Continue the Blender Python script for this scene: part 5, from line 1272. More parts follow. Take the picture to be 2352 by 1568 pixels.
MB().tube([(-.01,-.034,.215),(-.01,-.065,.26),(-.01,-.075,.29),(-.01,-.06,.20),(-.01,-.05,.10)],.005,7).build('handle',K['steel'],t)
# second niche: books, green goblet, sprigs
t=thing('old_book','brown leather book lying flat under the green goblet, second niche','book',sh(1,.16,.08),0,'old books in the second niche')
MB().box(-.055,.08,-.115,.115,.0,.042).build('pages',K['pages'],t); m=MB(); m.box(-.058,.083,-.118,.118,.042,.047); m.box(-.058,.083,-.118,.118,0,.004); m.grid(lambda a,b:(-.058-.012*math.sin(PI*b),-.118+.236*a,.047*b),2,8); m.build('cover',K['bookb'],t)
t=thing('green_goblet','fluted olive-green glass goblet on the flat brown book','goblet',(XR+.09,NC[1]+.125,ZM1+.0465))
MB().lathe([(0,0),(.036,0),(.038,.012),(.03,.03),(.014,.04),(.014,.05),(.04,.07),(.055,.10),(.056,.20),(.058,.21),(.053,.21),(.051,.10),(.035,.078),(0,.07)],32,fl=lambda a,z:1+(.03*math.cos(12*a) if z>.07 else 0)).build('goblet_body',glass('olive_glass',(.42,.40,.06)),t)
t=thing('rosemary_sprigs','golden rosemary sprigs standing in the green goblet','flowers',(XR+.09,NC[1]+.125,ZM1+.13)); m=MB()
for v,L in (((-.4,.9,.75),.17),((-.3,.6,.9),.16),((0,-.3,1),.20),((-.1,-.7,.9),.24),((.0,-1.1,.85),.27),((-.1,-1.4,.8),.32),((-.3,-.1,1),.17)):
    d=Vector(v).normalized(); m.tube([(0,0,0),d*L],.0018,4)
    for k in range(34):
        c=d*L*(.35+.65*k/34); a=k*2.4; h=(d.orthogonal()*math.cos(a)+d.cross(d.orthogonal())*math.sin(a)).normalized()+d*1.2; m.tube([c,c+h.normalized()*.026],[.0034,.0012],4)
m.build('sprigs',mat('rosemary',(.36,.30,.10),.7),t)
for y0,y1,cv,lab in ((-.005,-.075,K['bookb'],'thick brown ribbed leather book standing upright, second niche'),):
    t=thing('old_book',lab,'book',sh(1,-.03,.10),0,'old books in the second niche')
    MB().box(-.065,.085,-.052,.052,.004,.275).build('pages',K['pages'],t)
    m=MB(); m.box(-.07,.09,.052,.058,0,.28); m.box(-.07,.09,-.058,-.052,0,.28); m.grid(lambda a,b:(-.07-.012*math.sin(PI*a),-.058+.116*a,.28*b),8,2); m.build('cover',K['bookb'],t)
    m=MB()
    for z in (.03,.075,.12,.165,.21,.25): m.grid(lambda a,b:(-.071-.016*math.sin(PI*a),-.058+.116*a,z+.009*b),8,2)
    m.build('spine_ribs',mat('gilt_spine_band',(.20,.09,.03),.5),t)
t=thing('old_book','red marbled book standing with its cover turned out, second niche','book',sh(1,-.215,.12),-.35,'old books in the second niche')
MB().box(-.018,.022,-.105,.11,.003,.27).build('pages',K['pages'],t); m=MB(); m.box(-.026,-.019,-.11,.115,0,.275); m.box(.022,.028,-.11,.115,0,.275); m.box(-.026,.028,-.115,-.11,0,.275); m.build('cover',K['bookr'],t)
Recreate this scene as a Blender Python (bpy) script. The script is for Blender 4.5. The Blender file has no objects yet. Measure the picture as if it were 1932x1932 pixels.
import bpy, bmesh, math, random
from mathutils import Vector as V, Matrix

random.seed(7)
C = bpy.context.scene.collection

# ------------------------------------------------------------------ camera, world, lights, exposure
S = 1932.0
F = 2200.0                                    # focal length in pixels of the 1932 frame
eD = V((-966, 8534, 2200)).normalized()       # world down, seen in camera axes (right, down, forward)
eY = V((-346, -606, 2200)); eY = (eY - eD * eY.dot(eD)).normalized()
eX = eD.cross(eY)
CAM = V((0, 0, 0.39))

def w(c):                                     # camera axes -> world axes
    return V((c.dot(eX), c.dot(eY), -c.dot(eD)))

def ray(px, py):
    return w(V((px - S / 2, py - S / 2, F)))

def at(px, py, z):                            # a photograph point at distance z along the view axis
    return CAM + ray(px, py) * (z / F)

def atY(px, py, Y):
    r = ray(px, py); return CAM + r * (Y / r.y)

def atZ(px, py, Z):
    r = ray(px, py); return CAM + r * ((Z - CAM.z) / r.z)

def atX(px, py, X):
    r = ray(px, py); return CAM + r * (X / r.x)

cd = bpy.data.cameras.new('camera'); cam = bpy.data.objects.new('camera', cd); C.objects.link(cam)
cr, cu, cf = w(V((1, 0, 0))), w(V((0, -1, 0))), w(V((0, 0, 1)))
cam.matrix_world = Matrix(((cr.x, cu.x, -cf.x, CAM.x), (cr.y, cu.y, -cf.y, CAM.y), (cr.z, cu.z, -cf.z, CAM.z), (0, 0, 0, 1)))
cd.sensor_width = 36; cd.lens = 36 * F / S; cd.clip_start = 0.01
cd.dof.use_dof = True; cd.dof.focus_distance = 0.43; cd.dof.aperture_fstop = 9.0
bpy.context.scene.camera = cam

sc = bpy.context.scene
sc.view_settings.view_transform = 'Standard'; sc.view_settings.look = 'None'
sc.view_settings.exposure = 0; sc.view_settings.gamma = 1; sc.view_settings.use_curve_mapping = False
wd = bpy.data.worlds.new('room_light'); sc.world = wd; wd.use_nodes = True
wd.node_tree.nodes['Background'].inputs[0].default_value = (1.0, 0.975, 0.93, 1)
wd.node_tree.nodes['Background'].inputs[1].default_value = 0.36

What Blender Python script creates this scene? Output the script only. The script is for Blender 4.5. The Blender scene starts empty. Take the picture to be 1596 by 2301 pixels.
****
**Problem description**
Please quote the data above in full, with no line missing.

**Response**
Continue the Blender Python script for this scene: part 5, from line 1272. More parts follow. Take the picture to be 2352 by 1568 pixels.
MB().tube([(-.01,-.034,.215),(-.01,-.065,.26),(-.01,-.075,.29),(-.01,-.06,.20),(-.01,-.05,.10)],.005,7).build('handle',K['steel'],t)
# second niche: books, green goblet, sprigs
t=thing('old_book','brown leather book lying flat under the green goblet, second niche','book',sh(1,.16,.08),0,'old books in the second niche')
MB().box(-.055,.08,-.115,.115,.0,.042).build('pages',K['pages'],t); m=MB(); m.box(-.058,.083,-.118,.118,.042,.047); m.box(-.058,.083,-.118,.118,0,.004); m.grid(lambda a,b:(-.058-.012*math.sin(PI*b),-.118+.236*a,.047*b),2,8); m.build('cover',K['bookb'],t)
t=thing('green_goblet','fluted olive-green glass goblet on the flat brown book','goblet',(XR+.09,NC[1]+.125,ZM1+.0465))
MB().lathe([(0,0),(.036,0),(.038,.012),(.03,.03),(.014,.04),(.014,.05),(.04,.07),(.055,.10),(.056,.20),(.058,.21),(.053,.21),(.051,.10),(.035,.078),(0,.07)],32,fl=lambda a,z:1+(.03*math.cos(12*a) if z>.07 else 0)).build('goblet_body',glass('olive_glass',(.42,.40,.06)),t)
t=thing('rosemary_sprigs','golden rosemary sprigs standing in the green goblet','flowers',(XR+.09,NC[1]+.125,ZM1+.13)); m=MB()
for v,L in (((-.4,.9,.75),.17),((-.3,.6,.9),.16),((0,-.3,1),.20),((-.1,-.7,.9),.24),((.0,-1.1,.85),.27),((-.1,-1.4,.8),.32),((-.3,-.1,1),.17)):
    d=Vector(v).normalized(); m.tube([(0,0,0),d*L],.0018,4)
    for k in range(34):
        c=d*L*(.35+.65*k/34); a=k*2.4; h=(d.orthogonal()*math.cos(a)+d.cross(d.orthogonal())*math.sin(a)).normalized()+d*1.2; m.tube([c,c+h.normalized()*.026],[.0034,.0012],4)
m.build('sprigs',mat('rosemary',(.36,.30,.10),.7),t)
for y0,y1,cv,lab in ((-.005,-.075,K['bookb'],'thick brown ribbed leather book standing upright, second niche'),):
    t=thing('old_book',lab,'book',sh(1,-.03,.10),0,'old books in the second niche')
    MB().box(-.065,.085,-.052,.052,.004,.275).build('pages',K['pages'],t)
    m=MB(); m.box(-.07,.09,.052,.058,0,.28); m.box(-.07,.09,-.058,-.052,0,.28); m.grid(lambda a,b:(-.07-.012*math.sin(PI*a),-.058+.116*a,.28*b),8,2); m.build('cover',K['bookb'],t)
    m=MB()
    for z in (.03,.075,.12,.165,.21,.25): m.grid(lambda a,b:(-.071-.016*math.sin(PI*a),-.058+.116*a,z+.009*b),8,2)
    m.build('spine_ribs',mat('gilt_spine_band',(.20,.09,.03),.5),t)
t=thing('old_book','red marbled book standing with its cover turned out, second niche','book',sh(1,-.215,.12),-.35,'old books in the second niche')
MB().box(-.018,.022,-.105,.11,.003,.27).build('pages',K['pages'],t); m=MB(); m.box(-.026,-.019,-.11,.115,0,.275); m.box(.022,.028,-.11,.115,0,.275); m.box(-.026,.028,-.115,-.11,0,.275); m.build('cover',K['bookr'],t)
Recreate this scene as a Blender Python (bpy) script. The script is for Blender 4.5. The Blender file has no objects yet. Measure the picture as if it were 1932x1932 pixels.
import bpy, bmesh, math, random
from mathutils import Vector as V, Matrix

random.seed(7)
C = bpy.context.scene.collection

# ------------------------------------------------------------------ camera, world, lights, exposure
S = 1932.0
F = 2200.0                                    # focal length in pixels of the 1932 frame
eD = V((-966, 8534, 2200)).normalized()       # world down, seen in camera axes (right, down, forward)
eY = V((-346, -606, 2200)); eY = (eY - eD * eY.dot(eD)).normalized()
eX = eD.cross(eY)
CAM = V((0, 0, 0.39))

def w(c):                                     # camera axes -> world axes
    return V((c.dot(eX), c.dot(eY), -c.dot(eD)))

def ray(px, py):
    return w(V((px - S / 2, py - S / 2, F)))

def at(px, py, z):                            # a photograph point at distance z along the view axis
    return CAM + ray(px, py) * (z / F)

def atY(px, py, Y):
    r = ray(px, py); return CAM + r * (Y / r.y)

def atZ(px, py, Z):
    r = ray(px, py); return CAM + r * ((Z - CAM.z) / r.z)

def atX(px, py, X):
    r = ray(px, py); return CAM + r * (X / r.x)

cd = bpy.data.cameras.new('camera'); cam = bpy.data.objects.new('camera', cd); C.objects.link(cam)
cr, cu, cf = w(V((1, 0, 0))), w(V((0, -1, 0))), w(V((0, 0, 1)))
cam.matrix_world = Matrix(((cr.x, cu.x, -cf.x, CAM.x), (cr.y, cu.y, -cf.y, CAM.y), (cr.z, cu.z, -cf.z, CAM.z), (0, 0, 0, 1)))
cd.sensor_width = 36; cd.lens = 36 * F / S; cd.clip_start = 0.01
cd.dof.use_dof = True; cd.dof.focus_distance = 0.43; cd.dof.aperture_fstop = 9.0
bpy.context.scene.camera = cam

sc = bpy.context.scene
sc.view_settings.view_transform = 'Standard'; sc.view_settings.look = 'None'
sc.view_settings.exposure = 0; sc.view_settings.gamma = 1; sc.view_settings.use_curve_mapping = False
wd = bpy.data.worlds.new('room_light'); sc.world = wd; wd.use_nodes = True
wd.node_tree.nodes['Background'].inputs[0].default_value = (1.0, 0.975, 0.93, 1)
wd.node_tree.nodes['Background'].inputs[1].default_value = 0.36

What Blender Python script creates this scene? Output the script only. The script is for Blender 4.5. The Blender scene starts empty. Take the picture to be 1596 by 2301 pixels.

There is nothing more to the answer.